91%+: Those things Bound by the Laws are bound to your will. From the point of view of the Magus, this means that you can command unnatural beings with an Avatar: the Magus/the Hacker check for a variable length of time depending on the power of the creature, and how well you roll. From the point of view of the Hacker, this channel allows you to do truly Hollywood style tricks. A computer will do whatever you tell it to (provided it is within its power) You can look at anything, alter anything and delete anything on the machine, as long as you can make it “hear” you (in general this means actively typing commands into it, or into a computer connected to it)

4 thoughts on “The Magus/The Hacker

  1. Nick Wedig says:

    I don’t have my copy of Ascension of the Magdalene on hand, so I’ll ask: is this based off of the Magus in there, just updated for modern day, or is this all new on your part?

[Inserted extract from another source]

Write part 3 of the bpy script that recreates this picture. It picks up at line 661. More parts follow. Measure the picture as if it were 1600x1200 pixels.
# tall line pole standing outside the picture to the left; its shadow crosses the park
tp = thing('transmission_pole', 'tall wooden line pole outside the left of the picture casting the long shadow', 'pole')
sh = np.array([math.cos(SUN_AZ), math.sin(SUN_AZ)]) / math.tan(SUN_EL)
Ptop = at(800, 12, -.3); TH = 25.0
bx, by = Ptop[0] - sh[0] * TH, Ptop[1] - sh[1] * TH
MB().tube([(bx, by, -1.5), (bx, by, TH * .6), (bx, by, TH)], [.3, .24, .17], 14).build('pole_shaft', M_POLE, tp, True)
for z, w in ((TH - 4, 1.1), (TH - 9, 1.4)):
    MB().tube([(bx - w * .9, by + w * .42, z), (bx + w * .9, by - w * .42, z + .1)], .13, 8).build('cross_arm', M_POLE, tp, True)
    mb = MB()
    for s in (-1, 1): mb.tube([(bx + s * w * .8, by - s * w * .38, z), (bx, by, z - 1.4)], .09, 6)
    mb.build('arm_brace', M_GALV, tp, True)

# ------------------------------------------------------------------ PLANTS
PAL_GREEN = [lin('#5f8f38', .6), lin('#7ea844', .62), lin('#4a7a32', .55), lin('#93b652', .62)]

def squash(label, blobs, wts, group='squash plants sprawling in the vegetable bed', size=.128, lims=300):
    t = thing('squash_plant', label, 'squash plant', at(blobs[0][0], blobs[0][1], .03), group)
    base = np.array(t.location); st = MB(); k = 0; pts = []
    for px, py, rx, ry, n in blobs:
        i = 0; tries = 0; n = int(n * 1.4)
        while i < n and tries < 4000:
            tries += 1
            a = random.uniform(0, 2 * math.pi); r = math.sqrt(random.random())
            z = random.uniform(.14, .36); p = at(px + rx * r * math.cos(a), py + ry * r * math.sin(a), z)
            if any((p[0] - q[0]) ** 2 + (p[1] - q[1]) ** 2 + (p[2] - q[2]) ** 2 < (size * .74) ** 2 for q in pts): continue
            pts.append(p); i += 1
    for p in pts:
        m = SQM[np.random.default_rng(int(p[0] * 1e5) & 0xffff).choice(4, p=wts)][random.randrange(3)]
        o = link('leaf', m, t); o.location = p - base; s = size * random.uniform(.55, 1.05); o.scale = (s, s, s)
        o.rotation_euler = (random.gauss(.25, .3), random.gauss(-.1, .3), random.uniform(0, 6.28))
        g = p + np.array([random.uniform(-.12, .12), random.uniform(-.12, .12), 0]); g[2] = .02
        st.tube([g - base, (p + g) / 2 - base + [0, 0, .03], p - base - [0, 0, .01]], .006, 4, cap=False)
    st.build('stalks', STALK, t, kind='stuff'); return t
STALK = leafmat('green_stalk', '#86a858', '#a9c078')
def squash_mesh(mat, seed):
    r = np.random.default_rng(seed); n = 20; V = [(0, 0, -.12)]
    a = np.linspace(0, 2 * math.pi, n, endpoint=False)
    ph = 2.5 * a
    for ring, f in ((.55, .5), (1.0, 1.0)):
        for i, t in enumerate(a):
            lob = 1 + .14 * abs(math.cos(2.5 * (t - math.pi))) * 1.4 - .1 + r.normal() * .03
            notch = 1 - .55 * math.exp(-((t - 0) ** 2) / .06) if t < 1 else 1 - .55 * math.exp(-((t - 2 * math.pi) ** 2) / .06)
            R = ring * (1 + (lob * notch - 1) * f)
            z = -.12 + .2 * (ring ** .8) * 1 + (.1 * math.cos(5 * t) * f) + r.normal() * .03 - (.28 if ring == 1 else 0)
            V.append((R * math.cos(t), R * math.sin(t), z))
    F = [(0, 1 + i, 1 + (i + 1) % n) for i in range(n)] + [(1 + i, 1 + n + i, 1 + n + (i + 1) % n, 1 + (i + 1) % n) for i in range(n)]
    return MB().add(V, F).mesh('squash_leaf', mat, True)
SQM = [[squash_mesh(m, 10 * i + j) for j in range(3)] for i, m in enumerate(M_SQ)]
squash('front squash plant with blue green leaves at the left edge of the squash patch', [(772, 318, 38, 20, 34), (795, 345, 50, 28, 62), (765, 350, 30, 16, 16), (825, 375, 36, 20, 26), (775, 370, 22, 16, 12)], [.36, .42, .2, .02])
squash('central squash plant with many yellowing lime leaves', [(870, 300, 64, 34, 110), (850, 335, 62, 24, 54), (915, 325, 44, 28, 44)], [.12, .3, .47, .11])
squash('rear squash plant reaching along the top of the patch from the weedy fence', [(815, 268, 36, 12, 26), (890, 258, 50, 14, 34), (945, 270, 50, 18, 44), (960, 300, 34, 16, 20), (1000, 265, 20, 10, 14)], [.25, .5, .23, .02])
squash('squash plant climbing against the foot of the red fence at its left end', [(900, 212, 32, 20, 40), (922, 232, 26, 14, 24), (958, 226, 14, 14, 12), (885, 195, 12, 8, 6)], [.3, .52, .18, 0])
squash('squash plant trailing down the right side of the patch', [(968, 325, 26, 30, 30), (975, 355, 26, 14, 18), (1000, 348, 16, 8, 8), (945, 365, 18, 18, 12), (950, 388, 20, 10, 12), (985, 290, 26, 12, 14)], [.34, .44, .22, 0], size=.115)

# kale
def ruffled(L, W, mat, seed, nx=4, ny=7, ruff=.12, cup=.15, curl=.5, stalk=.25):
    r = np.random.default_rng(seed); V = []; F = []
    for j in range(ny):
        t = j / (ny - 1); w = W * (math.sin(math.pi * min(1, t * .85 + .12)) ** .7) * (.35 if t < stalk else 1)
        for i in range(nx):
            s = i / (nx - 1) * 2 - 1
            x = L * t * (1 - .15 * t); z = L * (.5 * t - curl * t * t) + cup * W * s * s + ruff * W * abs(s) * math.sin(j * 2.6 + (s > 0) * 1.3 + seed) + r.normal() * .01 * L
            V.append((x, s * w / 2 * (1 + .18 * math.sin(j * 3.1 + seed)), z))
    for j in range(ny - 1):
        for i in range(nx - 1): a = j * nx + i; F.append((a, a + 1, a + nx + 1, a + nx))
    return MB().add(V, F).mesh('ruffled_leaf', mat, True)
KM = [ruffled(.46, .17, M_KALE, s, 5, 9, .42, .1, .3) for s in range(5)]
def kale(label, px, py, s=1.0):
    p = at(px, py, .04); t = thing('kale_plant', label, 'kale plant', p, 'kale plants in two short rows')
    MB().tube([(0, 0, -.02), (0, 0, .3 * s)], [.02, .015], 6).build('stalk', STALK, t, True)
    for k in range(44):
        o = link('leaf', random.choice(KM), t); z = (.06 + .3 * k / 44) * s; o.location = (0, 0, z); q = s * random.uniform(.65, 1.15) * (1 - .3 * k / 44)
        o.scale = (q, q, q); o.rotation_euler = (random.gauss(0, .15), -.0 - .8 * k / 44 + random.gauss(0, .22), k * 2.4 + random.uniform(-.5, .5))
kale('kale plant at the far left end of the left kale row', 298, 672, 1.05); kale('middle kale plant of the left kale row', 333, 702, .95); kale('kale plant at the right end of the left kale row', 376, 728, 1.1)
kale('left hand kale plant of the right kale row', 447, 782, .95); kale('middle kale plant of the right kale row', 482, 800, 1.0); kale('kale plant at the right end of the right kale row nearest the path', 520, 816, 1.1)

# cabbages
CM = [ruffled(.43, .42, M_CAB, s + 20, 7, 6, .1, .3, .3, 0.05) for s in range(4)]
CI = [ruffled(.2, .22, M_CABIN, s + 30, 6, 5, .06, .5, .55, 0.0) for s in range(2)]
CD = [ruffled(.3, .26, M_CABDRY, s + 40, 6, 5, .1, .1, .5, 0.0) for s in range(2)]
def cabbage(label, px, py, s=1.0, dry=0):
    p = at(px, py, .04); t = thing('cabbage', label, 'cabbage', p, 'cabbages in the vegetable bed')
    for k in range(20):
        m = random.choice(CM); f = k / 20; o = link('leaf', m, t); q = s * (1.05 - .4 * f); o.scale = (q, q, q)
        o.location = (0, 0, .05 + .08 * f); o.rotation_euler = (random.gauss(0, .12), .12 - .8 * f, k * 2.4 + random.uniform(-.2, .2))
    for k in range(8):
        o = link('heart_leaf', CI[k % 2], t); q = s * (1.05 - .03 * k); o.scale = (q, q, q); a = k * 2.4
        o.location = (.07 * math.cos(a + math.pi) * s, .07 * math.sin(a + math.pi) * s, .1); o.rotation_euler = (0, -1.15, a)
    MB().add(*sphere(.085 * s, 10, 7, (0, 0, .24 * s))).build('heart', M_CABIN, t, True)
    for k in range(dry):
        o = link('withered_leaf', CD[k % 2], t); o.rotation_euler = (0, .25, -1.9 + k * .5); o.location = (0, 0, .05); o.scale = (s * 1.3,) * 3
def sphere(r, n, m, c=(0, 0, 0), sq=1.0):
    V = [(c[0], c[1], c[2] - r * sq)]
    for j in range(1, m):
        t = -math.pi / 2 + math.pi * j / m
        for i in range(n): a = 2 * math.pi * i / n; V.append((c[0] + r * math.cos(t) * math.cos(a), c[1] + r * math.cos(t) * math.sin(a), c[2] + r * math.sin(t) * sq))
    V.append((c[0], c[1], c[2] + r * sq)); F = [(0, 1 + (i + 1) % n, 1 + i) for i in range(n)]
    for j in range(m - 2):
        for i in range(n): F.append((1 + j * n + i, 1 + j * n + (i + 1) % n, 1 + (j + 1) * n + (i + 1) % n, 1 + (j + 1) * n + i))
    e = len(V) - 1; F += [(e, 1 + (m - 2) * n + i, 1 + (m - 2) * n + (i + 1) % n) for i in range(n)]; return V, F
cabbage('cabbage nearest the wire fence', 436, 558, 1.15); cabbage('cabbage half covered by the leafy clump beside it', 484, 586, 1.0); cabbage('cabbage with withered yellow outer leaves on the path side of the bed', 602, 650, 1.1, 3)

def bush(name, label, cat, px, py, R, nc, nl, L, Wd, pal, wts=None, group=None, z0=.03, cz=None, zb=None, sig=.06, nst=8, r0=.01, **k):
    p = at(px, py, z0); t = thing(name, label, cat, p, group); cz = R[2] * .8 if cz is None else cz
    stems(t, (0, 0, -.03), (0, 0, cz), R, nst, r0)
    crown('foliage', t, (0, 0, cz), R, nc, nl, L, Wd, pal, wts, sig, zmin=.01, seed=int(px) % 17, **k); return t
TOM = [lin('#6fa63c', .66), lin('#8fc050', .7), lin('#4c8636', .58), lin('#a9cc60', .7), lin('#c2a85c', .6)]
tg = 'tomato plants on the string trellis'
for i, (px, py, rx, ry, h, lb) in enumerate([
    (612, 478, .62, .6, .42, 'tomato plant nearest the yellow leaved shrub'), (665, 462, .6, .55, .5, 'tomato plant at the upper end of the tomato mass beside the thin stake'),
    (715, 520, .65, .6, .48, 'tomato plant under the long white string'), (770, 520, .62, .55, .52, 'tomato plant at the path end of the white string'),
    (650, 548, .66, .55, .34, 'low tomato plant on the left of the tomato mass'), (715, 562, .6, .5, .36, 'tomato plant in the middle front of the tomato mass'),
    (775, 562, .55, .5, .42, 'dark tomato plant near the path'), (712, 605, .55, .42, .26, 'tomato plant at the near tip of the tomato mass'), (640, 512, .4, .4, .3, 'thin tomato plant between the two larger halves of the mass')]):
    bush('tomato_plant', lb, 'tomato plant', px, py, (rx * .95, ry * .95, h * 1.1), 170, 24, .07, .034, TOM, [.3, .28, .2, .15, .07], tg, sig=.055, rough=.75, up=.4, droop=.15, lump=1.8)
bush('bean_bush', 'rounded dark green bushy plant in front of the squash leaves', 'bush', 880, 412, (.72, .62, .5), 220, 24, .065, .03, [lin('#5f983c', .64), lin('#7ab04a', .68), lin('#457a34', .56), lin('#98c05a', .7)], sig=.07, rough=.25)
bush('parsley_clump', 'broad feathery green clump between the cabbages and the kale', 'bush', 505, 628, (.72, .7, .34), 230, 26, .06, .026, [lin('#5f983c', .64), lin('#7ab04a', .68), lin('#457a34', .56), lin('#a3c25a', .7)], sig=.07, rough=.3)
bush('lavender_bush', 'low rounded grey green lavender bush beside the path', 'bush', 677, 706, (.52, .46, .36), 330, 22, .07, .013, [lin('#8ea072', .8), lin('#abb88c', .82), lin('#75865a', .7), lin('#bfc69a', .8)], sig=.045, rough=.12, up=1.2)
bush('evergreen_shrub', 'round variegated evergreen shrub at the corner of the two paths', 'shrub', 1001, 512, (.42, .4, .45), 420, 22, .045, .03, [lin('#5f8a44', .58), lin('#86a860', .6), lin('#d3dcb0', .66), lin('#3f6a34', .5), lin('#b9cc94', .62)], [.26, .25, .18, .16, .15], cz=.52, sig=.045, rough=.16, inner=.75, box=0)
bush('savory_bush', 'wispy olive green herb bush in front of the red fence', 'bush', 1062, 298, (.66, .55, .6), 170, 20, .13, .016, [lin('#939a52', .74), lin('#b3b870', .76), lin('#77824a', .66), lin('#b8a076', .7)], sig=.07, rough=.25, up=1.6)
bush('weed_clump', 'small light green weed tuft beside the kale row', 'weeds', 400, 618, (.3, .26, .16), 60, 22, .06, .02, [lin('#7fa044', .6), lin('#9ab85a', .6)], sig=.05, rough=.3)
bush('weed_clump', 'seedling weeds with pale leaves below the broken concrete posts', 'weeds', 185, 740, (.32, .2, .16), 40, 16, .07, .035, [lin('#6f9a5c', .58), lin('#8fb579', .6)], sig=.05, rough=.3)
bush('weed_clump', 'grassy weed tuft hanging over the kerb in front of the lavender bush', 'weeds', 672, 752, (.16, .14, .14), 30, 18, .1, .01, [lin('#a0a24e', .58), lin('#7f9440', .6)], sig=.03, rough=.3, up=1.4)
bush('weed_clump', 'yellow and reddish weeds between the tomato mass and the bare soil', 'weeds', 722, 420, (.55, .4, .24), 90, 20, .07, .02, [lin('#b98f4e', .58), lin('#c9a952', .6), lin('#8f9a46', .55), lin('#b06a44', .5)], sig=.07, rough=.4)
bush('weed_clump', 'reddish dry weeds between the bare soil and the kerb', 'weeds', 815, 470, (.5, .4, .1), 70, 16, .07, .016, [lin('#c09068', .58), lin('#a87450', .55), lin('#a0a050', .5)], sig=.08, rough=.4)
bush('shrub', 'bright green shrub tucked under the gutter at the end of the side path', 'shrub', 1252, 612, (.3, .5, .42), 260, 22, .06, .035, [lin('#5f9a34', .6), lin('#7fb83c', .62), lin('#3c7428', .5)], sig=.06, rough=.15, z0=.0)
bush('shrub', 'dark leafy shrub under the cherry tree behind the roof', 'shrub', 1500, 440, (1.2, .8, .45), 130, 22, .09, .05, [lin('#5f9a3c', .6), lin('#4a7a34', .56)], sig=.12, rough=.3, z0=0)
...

    Also, the bit on symbolism ( “If you follow the *old* version of this archetype, then Wands, Swords, Lines and Circles. If you follow the new version then Tech, Tech and more Tech.”) suggests to me the Silicon Valley Tarot set by Steve Jackson Games. If I were to use this, I’d work that in somehow (perhaps alos using canon GMC and SJGames writer Kennet Hite).

    Reply
  2. URNOVI says:

    Nope, it’s all new on the grounds that I **really** didn’t like the Ascension version of the Magus. It seemed too “designed for D20” to me.

    Reply
  3. Abdul Caffeine says:

    I really like this. It’s an excellent interpretation of the Magus into the present day.

    Reply
  4. Korgmeister says:

    Hullo, I have some suggestions for suspected Avatars of the ‘Hacker’ variant: Eric S Raymond, Larry Wall, Linus Torvalds in descending order of suitability.

    Eric is great because he’s the leading theorist and anthropolgist of the hacker subculture, what with ‘The Cathedral & The Bazaar’ and popularising the term ‘Open Source’.

    Larry goes without saying. The man created LISP, for fucks sake! He’s the very epitome of old school hacking.

    And Linus Torvalds. Good gracious the man is worshiped as the ultimate Geek God. Bill Gates is worshiped only by the norms and business management droids. Linus has ultimate geek cred.